* _Task_: Omit every picture, and retype the lines that run from the beginning of the data below through the line containing "renderer.shadowMap.enabled = true;", inclusive.

* _Data block_:
[Begin]
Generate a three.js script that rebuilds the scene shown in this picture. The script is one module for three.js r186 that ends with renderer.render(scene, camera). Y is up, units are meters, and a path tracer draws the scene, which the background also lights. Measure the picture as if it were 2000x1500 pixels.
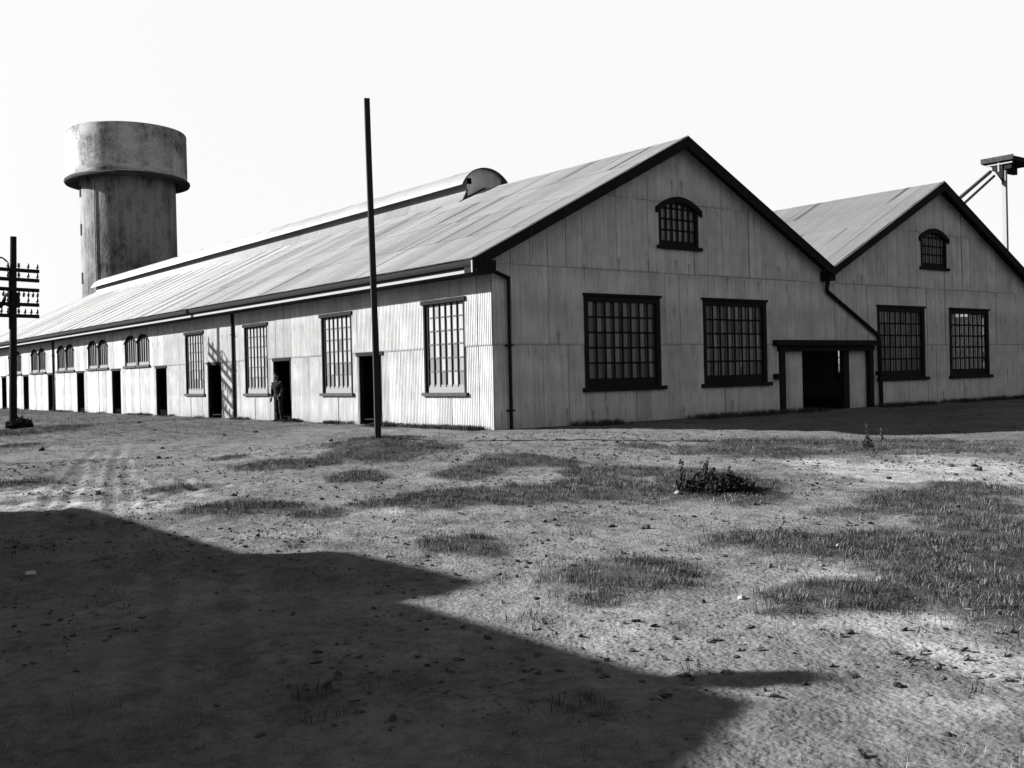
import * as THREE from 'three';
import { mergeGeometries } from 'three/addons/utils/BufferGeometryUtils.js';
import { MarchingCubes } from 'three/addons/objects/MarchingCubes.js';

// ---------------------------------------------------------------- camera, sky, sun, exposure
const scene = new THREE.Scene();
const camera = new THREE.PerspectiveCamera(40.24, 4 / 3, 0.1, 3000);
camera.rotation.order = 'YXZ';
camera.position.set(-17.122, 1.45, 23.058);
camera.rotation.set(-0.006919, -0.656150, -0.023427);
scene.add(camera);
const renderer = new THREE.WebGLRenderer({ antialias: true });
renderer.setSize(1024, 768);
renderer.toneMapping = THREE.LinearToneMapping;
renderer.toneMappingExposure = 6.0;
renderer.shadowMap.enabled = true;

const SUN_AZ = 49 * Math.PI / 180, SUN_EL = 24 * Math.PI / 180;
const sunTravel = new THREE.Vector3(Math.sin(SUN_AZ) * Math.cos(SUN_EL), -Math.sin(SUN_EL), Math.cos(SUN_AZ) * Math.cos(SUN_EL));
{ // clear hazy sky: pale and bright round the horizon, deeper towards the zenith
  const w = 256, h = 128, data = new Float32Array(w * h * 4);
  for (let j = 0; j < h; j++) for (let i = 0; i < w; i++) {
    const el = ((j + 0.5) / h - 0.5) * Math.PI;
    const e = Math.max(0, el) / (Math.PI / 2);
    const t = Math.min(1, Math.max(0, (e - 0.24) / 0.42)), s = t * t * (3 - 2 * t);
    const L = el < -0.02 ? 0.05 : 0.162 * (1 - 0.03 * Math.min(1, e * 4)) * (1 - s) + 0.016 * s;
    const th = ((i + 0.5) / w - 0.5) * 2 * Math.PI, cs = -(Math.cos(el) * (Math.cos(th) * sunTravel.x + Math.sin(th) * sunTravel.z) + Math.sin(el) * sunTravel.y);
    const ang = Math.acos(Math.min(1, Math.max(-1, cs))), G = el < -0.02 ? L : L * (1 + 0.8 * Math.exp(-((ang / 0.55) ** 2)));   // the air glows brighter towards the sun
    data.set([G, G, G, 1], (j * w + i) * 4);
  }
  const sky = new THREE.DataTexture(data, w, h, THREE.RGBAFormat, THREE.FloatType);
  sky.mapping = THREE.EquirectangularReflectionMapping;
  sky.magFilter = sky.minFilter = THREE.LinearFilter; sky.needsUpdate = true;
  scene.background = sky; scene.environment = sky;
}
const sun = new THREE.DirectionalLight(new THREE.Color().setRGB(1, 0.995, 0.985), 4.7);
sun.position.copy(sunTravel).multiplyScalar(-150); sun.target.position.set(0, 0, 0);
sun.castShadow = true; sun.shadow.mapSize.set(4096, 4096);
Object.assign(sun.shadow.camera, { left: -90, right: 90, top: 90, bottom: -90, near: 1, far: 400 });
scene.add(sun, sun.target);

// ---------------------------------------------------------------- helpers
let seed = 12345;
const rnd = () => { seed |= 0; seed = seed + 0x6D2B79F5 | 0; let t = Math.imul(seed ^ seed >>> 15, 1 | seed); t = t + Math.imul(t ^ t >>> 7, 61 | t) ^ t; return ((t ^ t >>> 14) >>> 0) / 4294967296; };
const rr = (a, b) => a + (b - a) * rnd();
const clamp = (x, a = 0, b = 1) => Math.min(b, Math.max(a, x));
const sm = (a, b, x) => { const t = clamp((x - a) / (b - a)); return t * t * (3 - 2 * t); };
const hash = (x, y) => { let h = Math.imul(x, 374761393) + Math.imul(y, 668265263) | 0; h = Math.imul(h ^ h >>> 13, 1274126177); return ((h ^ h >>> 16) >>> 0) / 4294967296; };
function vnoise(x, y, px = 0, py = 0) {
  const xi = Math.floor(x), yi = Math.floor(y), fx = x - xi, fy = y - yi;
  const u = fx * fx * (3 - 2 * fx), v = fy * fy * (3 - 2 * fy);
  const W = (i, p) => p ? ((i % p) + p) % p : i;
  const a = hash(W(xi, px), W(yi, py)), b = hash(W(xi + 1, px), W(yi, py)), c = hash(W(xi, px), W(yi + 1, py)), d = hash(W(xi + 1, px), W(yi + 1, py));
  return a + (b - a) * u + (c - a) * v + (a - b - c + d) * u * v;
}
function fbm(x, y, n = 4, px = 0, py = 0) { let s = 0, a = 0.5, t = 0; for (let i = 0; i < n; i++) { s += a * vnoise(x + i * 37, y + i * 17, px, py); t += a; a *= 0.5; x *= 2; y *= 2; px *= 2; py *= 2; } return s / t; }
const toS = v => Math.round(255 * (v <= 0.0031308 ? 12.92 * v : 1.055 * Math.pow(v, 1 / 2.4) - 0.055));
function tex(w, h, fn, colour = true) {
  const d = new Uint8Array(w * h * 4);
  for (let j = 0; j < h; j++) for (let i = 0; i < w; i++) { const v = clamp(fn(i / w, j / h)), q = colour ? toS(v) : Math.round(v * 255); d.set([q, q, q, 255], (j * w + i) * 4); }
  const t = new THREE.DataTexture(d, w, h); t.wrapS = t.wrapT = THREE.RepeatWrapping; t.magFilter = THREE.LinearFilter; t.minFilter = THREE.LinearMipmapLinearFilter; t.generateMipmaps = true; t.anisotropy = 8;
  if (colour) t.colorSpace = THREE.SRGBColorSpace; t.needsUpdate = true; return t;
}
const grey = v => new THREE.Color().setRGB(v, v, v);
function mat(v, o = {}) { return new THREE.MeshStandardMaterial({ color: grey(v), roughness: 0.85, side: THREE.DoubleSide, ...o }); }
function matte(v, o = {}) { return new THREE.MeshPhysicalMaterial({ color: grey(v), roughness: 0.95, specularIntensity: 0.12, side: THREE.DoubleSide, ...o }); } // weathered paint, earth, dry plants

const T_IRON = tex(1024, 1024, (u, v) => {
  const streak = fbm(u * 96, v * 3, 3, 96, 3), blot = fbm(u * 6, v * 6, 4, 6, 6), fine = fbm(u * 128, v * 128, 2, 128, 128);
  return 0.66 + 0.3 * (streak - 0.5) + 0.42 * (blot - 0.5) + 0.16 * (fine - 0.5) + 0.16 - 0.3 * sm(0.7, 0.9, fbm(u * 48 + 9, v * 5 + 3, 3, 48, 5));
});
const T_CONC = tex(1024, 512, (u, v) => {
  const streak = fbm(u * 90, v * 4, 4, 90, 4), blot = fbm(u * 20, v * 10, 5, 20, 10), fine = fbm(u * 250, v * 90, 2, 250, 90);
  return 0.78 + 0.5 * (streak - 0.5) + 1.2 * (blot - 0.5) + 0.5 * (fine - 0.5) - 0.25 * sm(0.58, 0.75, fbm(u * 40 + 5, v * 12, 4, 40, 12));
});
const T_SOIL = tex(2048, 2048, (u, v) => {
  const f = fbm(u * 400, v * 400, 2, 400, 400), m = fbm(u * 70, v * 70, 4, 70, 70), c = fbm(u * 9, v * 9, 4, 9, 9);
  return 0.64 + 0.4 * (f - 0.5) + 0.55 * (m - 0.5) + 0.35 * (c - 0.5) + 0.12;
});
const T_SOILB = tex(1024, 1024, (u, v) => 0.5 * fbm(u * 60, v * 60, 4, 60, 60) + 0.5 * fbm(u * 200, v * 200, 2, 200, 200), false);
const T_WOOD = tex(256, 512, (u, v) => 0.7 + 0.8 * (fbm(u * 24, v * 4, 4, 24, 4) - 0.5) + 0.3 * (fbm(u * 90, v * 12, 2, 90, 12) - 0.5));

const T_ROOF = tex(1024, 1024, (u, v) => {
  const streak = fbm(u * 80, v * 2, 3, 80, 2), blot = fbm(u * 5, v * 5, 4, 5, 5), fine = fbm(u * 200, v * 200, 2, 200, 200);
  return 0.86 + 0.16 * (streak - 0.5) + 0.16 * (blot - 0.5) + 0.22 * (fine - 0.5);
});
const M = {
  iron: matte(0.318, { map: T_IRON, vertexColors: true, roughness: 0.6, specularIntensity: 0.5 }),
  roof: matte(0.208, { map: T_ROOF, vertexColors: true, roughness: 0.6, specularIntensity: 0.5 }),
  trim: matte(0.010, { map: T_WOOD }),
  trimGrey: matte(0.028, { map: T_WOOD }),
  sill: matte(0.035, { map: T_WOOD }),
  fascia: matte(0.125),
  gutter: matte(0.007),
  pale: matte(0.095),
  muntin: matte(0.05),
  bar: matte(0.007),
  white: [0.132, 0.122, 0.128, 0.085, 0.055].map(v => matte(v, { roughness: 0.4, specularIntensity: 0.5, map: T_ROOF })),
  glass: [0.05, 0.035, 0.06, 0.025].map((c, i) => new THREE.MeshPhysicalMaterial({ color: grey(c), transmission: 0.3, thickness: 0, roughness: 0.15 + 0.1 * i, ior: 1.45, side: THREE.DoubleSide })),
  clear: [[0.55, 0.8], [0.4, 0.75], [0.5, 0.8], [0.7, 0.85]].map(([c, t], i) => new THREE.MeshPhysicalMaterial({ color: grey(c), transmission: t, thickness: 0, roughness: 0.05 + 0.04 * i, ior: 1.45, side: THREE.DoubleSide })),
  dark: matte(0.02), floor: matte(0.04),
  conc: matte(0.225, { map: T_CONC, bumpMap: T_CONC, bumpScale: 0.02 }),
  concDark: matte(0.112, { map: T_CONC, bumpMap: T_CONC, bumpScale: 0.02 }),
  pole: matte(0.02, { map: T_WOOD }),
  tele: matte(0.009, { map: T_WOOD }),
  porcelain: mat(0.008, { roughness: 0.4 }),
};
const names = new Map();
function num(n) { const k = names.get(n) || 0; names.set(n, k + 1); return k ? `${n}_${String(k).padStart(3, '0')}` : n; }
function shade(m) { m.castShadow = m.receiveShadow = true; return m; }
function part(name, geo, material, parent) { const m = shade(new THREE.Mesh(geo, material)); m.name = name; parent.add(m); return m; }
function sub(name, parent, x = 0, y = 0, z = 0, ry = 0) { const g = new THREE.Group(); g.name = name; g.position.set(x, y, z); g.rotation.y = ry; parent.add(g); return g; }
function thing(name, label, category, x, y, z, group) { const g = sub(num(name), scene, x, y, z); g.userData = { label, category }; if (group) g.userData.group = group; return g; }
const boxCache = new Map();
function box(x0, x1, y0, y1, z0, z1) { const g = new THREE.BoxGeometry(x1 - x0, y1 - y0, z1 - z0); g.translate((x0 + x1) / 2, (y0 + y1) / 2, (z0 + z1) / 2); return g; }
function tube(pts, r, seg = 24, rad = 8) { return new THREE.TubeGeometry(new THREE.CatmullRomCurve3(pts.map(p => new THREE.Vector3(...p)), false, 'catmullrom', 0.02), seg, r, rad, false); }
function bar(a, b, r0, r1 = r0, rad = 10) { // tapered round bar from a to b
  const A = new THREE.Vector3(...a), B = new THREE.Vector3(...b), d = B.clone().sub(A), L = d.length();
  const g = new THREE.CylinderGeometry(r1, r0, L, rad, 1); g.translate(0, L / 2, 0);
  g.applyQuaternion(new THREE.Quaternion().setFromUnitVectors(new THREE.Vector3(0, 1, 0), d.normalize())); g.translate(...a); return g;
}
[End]
* _The response_:
Generate a three.js script that rebuilds the scene shown in this picture. The script is one module for three.js r186 that ends with renderer.render(scene, camera). Y is up, units are meters, and a path tracer draws the scene, which the background also lights. Measure the picture as if it were 2000x1500 pixels.
import * as THREE from 'three';
import { mergeGeometries } from 'three/addons/utils/BufferGeometryUtils.js';
import { MarchingCubes } from 'three/addons/objects/MarchingCubes.js';

// ---------------------------------------------------------------- camera, sky, sun, exposure
const scene = new THREE.Scene();
const camera = new THREE.PerspectiveCamera(40.24, 4 / 3, 0.1, 3000);
camera.rotation.order = 'YXZ';
camera.position.set(-17.122, 1.45, 23.058);
camera.rotation.set(-0.006919, -0.656150, -0.023427);
scene.add(camera);
const renderer = new THREE.WebGLRenderer({ antialias: true });
renderer.setSize(1024, 768);
renderer.toneMapping = THREE.LinearToneMapping;
renderer.toneMappingExposure = 6.0;
renderer.shadowMap.enabled = true;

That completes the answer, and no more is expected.